The health and welfare rate is the result of a nationwide survey of private industry conducted by the Bureau of Labor Statistics. The Employment Cost Index private industry data is used to derive the single “total” benefits rate. It averages around an additional $2.56 per hour on top of the Prevailing Wage. Fringe benefits are required to be provided separate from and in addition to the specified minimum hourly rate provided on the wage determination.

I want to be quite clear here. I despise the ma and pa order mills; the Otherwise Unspecified Order Mills, more than I do the National Order Mills. The Nationals defraud at a wholesale level and do not single out people. The ma and pa outfits target, specifically, those even lower down the totem pole than themselves.

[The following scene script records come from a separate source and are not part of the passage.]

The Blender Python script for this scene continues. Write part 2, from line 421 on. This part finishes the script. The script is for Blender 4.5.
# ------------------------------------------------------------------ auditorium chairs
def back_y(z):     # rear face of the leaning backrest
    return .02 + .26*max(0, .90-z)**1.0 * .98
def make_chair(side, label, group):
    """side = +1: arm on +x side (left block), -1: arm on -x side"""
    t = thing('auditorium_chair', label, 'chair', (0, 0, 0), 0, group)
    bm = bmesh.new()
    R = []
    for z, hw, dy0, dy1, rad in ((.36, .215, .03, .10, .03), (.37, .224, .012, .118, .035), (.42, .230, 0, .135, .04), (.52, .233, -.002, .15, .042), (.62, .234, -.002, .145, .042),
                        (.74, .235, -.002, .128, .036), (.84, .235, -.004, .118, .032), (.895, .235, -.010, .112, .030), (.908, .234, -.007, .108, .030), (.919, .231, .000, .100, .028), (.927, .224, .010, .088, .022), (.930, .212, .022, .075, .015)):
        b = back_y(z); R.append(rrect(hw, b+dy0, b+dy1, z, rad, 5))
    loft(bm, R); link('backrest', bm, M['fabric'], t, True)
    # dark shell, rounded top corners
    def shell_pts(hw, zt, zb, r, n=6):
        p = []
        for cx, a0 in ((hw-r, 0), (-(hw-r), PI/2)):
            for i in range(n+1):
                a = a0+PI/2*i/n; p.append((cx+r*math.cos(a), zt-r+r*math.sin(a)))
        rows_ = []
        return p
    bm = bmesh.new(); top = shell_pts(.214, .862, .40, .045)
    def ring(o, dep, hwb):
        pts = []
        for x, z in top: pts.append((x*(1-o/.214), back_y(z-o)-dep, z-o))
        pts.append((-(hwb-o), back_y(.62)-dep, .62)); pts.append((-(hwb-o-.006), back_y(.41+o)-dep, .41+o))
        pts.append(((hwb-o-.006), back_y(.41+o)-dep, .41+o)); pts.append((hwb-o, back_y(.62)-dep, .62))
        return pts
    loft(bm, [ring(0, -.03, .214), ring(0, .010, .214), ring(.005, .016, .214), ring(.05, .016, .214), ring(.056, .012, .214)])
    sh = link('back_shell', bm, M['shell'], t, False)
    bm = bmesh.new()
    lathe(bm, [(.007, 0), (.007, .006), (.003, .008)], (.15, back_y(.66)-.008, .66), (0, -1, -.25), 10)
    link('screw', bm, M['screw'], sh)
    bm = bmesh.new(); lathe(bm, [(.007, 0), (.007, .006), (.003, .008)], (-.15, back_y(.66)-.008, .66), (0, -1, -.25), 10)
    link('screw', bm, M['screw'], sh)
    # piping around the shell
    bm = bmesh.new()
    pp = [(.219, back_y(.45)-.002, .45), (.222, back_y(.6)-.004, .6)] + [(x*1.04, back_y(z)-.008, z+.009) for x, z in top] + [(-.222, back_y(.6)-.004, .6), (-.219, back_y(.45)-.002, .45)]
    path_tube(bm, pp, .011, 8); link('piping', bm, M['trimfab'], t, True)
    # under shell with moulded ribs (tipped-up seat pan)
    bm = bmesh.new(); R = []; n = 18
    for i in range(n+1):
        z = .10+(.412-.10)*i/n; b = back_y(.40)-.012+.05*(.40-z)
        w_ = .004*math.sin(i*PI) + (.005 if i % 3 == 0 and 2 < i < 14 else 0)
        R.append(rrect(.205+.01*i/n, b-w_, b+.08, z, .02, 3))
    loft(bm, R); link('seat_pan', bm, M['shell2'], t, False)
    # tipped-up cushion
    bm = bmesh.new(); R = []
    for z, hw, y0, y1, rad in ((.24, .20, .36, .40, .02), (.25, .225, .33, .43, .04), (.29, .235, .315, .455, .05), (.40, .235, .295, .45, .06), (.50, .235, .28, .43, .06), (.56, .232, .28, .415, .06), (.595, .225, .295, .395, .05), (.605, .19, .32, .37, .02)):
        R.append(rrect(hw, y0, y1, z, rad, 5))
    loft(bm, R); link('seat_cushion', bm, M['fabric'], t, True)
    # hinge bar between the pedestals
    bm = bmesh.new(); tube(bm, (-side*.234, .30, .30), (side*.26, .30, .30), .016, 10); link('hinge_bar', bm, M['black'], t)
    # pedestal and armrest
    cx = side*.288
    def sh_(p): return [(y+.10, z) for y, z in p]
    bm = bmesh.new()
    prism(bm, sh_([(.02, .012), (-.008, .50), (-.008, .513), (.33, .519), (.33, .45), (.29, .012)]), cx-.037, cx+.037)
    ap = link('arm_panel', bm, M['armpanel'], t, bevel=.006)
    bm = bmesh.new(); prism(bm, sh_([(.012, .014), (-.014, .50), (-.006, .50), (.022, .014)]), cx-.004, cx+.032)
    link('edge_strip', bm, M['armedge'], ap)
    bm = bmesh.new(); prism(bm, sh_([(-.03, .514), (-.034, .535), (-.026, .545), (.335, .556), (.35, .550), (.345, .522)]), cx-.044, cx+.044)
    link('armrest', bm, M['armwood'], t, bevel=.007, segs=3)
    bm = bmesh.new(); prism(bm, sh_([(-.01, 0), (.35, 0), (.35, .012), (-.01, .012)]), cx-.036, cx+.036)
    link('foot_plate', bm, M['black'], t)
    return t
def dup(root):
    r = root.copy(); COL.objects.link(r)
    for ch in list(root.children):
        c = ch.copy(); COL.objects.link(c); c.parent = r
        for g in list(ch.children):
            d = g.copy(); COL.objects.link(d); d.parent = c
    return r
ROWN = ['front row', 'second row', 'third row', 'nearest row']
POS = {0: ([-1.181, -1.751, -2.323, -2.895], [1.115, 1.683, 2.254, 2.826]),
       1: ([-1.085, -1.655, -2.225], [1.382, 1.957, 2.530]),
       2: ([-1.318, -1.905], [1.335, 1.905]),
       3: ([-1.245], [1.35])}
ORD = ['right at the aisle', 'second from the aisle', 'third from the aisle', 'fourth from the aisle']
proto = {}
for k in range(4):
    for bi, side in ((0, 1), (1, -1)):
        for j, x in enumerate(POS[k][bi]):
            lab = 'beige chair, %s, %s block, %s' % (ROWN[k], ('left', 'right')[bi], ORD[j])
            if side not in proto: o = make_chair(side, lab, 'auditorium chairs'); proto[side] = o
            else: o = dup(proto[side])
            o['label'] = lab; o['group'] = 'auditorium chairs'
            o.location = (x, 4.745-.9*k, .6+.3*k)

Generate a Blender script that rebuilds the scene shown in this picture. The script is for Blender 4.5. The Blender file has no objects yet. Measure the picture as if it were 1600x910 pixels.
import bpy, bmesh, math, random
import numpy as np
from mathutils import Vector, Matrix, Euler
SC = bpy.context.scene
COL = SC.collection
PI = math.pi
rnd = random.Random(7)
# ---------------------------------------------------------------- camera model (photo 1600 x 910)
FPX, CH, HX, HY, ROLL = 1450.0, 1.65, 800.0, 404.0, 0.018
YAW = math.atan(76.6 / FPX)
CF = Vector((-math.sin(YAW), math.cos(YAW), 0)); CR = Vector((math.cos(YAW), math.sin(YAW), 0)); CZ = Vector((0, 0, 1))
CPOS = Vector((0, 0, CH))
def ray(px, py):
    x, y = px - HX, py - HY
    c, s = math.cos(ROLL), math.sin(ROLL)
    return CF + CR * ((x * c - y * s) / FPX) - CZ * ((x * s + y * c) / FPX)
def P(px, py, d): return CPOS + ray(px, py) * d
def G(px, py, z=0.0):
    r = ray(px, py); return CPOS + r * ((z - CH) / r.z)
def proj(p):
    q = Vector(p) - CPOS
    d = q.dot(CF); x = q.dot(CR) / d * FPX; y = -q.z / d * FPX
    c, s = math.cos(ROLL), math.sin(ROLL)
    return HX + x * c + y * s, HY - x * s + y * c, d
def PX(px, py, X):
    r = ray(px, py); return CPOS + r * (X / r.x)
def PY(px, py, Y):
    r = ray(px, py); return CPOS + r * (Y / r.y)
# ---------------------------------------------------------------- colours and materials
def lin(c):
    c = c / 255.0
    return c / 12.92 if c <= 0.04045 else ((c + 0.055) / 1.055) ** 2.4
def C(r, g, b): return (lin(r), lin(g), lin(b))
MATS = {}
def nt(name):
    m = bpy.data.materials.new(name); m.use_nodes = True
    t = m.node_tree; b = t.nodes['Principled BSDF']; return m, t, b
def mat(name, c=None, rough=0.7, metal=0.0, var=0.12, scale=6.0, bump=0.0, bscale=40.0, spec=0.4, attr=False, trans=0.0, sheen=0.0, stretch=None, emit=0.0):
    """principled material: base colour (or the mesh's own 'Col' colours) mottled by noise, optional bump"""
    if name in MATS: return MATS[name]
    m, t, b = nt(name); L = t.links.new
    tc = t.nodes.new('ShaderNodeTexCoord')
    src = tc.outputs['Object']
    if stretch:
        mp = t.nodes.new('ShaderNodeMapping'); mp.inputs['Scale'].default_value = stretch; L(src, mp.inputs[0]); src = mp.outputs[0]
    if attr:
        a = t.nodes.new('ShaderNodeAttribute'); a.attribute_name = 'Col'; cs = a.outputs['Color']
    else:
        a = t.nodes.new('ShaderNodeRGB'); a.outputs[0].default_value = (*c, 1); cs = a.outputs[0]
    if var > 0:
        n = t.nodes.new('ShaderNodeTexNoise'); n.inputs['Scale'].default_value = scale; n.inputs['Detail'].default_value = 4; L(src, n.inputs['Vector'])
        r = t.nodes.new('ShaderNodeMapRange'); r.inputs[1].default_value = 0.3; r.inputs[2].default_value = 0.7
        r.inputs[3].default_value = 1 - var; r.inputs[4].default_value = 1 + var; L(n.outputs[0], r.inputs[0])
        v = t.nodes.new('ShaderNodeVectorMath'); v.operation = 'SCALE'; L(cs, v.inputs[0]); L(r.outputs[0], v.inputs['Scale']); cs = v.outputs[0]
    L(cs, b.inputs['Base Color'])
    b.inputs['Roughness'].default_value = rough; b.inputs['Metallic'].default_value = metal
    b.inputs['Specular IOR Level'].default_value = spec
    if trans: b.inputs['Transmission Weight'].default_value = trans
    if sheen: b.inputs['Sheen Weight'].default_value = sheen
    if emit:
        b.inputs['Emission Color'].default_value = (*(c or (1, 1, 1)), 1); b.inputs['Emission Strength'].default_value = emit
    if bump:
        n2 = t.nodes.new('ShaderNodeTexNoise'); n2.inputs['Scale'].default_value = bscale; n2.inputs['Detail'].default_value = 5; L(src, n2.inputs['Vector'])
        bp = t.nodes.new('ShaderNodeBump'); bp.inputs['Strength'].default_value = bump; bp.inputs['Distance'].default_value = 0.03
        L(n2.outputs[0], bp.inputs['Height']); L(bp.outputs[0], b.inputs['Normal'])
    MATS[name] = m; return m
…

Those whom lurk on Facebook and prey upon Contractors and pat each other upon the back and congratulate themselves for paying just above minimum wage and pennies on the dollar for services rendered while passing the risk downward, I have already begun transmitting the information to the US Department of Housing and Urban Development (HUD) along with the Internal Revenue Service (IRS).

Atrocities committed on Labor by Labor is the lowest of that which may manifest itself. It is far worse than anything which even the Chief Architect of Evil, Eric Miller whom is the Executive Director of the National Association of Mortgage Field Services (NAMFS) is capable of. These people have tried to and continue to try to take something which is not theirs to take. They prey upon those whom they pretend to identify with. These people are, by definition, predators. We now leave the matter in the capable hands of the investigators of the US Government. And with specificity that the pretend, private groups actually mean jack shit? Tell that to those being fired and blackballed by Management every day of the week.